■ Data excerpt:

----------

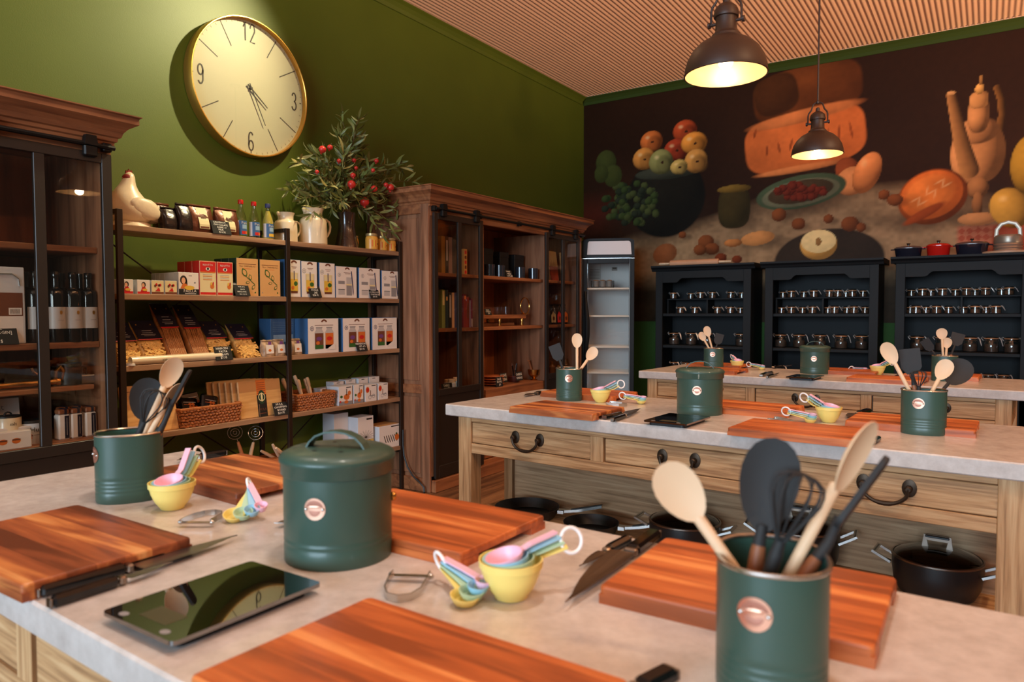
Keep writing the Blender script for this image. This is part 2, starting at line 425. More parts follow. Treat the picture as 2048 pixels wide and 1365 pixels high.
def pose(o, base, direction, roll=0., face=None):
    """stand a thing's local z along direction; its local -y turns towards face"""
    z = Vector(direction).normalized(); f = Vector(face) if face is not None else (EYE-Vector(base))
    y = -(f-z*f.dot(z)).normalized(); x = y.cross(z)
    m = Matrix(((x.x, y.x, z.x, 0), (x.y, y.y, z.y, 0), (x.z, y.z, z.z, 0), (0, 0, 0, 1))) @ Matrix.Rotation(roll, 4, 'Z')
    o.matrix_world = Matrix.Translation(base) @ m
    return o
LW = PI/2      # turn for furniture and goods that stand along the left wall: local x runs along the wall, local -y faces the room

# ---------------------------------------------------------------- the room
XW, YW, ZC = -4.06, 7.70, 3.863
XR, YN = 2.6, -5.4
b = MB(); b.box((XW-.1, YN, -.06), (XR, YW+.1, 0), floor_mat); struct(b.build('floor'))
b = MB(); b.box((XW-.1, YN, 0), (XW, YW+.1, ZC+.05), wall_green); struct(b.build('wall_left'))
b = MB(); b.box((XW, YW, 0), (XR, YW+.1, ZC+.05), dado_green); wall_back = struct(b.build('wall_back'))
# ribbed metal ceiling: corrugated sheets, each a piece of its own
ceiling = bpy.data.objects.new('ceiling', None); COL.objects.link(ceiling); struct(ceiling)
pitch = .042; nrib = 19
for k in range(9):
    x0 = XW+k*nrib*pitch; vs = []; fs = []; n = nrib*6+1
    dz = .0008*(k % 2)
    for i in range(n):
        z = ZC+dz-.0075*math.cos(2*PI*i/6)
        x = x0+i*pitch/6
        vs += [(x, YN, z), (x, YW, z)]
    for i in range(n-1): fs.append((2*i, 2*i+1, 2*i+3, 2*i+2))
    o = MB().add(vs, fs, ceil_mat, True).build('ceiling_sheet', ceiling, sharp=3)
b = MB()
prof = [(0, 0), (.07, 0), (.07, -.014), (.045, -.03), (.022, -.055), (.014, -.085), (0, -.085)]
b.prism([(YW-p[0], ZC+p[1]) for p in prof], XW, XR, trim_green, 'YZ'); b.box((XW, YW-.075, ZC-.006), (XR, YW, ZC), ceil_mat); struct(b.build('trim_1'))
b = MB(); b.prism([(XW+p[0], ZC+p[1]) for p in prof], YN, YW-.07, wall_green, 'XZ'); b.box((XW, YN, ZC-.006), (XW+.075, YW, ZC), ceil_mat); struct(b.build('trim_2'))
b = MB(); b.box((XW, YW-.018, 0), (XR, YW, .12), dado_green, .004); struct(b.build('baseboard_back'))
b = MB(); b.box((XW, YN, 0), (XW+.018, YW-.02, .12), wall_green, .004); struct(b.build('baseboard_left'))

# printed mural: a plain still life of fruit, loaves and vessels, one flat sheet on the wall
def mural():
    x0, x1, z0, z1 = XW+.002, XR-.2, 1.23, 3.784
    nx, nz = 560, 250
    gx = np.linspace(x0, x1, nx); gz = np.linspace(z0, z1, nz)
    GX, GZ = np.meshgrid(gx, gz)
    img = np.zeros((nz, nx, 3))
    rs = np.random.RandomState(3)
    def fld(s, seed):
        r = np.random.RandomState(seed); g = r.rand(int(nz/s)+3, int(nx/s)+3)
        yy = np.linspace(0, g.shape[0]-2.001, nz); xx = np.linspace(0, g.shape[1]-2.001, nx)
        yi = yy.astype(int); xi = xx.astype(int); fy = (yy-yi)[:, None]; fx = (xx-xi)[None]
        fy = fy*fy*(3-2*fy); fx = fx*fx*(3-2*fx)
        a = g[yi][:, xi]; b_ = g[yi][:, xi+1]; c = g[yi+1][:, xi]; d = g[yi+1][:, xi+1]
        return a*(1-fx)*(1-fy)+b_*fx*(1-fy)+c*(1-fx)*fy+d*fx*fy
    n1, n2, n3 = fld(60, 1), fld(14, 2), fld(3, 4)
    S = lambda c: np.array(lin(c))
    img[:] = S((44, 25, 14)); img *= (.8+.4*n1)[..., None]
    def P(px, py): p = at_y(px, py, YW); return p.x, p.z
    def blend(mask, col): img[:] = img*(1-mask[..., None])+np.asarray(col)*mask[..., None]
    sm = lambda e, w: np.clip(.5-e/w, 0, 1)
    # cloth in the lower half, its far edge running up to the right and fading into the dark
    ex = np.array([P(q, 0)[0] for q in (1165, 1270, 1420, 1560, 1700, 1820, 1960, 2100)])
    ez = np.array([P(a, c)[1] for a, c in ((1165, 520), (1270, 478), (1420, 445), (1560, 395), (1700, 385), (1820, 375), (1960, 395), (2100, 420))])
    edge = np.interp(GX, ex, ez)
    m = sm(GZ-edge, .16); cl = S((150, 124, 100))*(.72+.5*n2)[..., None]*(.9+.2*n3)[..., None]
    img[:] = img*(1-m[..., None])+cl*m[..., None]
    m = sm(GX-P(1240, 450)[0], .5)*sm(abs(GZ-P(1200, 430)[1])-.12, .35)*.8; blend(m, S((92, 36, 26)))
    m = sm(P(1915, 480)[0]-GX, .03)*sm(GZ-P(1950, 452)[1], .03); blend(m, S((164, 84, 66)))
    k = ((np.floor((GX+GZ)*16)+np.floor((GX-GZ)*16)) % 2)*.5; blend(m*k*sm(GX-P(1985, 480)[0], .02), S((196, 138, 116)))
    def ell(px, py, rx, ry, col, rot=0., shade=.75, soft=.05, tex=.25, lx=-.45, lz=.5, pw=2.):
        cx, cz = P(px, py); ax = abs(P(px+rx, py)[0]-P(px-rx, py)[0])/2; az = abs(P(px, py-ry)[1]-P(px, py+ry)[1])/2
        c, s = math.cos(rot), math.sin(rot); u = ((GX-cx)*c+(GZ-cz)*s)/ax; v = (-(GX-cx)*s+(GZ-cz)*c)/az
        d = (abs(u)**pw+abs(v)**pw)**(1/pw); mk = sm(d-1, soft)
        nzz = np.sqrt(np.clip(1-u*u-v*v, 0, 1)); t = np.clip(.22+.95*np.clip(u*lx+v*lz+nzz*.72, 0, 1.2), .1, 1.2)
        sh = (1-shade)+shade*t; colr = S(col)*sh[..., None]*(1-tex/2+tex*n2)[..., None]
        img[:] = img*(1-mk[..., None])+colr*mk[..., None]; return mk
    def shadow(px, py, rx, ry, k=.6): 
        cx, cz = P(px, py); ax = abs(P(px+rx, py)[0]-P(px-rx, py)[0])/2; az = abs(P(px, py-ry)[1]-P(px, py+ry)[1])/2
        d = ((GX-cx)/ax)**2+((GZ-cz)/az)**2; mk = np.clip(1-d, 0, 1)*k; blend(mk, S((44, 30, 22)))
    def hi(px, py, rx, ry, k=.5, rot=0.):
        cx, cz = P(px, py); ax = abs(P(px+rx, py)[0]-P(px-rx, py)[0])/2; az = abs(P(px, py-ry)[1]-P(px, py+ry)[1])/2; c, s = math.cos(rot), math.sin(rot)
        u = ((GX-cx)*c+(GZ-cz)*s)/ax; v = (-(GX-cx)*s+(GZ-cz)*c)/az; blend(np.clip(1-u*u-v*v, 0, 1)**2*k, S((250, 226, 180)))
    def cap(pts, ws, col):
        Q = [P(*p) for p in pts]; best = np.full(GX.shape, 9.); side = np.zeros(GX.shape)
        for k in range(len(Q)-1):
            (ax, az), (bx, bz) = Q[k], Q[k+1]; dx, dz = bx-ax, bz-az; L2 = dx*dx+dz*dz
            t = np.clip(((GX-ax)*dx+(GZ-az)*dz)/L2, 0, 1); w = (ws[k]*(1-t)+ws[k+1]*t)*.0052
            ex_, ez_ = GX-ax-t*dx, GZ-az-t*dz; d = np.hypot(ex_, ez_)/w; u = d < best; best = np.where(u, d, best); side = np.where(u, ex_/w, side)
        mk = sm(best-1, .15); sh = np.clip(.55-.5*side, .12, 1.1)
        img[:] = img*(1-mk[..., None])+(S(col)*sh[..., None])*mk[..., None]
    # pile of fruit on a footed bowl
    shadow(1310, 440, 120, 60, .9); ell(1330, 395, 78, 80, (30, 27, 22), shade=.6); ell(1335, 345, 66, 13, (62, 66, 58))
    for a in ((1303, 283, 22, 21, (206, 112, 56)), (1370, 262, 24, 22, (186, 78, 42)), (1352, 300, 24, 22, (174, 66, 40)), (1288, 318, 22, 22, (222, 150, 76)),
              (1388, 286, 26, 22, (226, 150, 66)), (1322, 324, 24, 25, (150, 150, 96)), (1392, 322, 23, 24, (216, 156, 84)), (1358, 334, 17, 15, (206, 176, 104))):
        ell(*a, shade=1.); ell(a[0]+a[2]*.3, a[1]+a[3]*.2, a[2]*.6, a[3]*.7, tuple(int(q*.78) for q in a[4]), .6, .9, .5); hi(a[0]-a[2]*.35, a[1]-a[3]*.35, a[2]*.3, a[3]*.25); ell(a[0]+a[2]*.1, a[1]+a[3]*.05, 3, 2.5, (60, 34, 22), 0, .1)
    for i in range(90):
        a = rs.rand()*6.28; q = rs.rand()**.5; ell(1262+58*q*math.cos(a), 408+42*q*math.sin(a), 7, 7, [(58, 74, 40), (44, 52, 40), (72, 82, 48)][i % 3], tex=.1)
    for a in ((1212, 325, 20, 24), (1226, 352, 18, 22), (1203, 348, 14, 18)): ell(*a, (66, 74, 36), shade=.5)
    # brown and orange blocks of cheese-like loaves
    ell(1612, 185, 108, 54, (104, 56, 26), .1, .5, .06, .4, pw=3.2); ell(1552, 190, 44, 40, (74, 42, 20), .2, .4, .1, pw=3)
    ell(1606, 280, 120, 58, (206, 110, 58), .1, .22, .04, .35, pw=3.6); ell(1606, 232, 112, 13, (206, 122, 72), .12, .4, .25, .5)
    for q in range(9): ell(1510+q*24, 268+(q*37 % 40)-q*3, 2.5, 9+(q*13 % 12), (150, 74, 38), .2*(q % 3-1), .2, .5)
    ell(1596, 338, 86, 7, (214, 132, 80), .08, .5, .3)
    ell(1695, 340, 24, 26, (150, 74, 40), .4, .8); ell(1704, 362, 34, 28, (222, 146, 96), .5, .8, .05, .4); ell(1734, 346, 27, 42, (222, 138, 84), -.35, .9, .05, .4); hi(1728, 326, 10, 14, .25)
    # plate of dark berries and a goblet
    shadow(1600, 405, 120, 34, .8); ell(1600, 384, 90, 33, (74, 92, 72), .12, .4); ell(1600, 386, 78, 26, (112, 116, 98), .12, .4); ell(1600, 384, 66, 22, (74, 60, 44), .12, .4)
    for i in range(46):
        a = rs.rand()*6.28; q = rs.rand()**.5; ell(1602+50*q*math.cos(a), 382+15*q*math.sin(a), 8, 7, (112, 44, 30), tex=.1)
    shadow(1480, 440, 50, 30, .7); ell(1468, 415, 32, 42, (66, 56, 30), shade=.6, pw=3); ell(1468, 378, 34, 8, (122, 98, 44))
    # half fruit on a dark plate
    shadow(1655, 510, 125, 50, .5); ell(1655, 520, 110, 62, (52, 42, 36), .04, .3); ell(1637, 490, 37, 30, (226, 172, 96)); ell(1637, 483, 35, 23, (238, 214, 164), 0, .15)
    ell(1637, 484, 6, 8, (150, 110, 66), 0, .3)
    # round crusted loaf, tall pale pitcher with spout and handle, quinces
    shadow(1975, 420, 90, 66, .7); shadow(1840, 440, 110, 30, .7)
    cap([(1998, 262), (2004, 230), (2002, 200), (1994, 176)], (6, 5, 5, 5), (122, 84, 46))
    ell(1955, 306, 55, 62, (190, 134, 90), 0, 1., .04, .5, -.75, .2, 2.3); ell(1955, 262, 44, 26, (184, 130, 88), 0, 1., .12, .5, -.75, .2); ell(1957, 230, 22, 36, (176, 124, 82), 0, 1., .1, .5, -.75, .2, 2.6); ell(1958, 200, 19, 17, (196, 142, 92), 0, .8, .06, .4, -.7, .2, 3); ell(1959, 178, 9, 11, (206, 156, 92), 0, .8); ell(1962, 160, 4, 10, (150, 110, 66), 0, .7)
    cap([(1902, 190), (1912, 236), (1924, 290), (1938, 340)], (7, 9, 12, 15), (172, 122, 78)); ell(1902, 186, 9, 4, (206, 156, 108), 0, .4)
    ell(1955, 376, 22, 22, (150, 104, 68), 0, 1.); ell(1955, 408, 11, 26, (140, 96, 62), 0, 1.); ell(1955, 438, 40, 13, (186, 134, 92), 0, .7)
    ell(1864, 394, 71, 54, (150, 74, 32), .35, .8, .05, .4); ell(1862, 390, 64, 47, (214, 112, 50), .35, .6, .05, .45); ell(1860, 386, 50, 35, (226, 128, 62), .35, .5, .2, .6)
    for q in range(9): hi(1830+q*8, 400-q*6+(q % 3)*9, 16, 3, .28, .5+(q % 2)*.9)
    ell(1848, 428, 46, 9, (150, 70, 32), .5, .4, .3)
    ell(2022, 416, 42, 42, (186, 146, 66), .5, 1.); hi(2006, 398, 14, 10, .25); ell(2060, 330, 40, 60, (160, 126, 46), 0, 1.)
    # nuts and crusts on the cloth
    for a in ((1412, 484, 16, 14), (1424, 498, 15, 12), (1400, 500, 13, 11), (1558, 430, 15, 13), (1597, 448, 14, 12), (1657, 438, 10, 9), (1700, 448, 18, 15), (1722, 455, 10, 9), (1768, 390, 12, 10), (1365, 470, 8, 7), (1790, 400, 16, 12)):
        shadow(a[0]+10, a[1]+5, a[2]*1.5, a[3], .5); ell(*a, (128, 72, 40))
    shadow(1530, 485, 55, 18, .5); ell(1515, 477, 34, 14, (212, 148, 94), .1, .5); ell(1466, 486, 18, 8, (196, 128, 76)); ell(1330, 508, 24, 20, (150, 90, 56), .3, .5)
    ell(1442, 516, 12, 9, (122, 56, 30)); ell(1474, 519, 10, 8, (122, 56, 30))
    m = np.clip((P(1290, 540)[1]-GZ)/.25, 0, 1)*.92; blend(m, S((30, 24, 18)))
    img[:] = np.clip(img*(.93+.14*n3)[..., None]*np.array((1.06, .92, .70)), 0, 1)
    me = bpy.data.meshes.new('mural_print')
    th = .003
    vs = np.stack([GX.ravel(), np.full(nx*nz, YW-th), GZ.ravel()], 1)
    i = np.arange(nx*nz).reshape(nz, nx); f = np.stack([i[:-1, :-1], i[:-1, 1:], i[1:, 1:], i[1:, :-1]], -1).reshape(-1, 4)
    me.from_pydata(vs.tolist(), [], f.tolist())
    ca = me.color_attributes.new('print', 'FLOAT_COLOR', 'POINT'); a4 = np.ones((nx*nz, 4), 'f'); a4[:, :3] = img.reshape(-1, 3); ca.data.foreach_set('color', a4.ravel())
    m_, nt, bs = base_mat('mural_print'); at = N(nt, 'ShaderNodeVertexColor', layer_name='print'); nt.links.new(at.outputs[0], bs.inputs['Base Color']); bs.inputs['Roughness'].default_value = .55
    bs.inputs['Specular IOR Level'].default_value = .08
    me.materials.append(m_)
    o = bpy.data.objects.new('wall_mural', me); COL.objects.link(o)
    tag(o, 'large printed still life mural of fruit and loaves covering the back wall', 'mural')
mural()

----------

■ What is expected: From the first line above through the line containing "faces the room", copy everything exactly, without the pictures.

■ Output below:
Keep writing the Blender script for this image. This is part 2, starting at line 425. More parts follow. Treat the picture as 2048 pixels wide and 1365 pixels high.
def pose(o, base, direction, roll=0., face=None):
    """stand a thing's local z along direction; its local -y turns towards face"""
    z = Vector(direction).normalized(); f = Vector(face) if face is not None else (EYE-Vector(base))
    y = -(f-z*f.dot(z)).normalized(); x = y.cross(z)
    m = Matrix(((x.x, y.x, z.x, 0), (x.y, y.y, z.y, 0), (x.z, y.z, z.z, 0), (0, 0, 0, 1))) @ Matrix.Rotation(roll, 4, 'Z')
    o.matrix_world = Matrix.Translation(base) @ m
    return o
LW = PI/2      # turn for furniture and goods that stand along the left wall: local x runs along the wall, local -y faces the room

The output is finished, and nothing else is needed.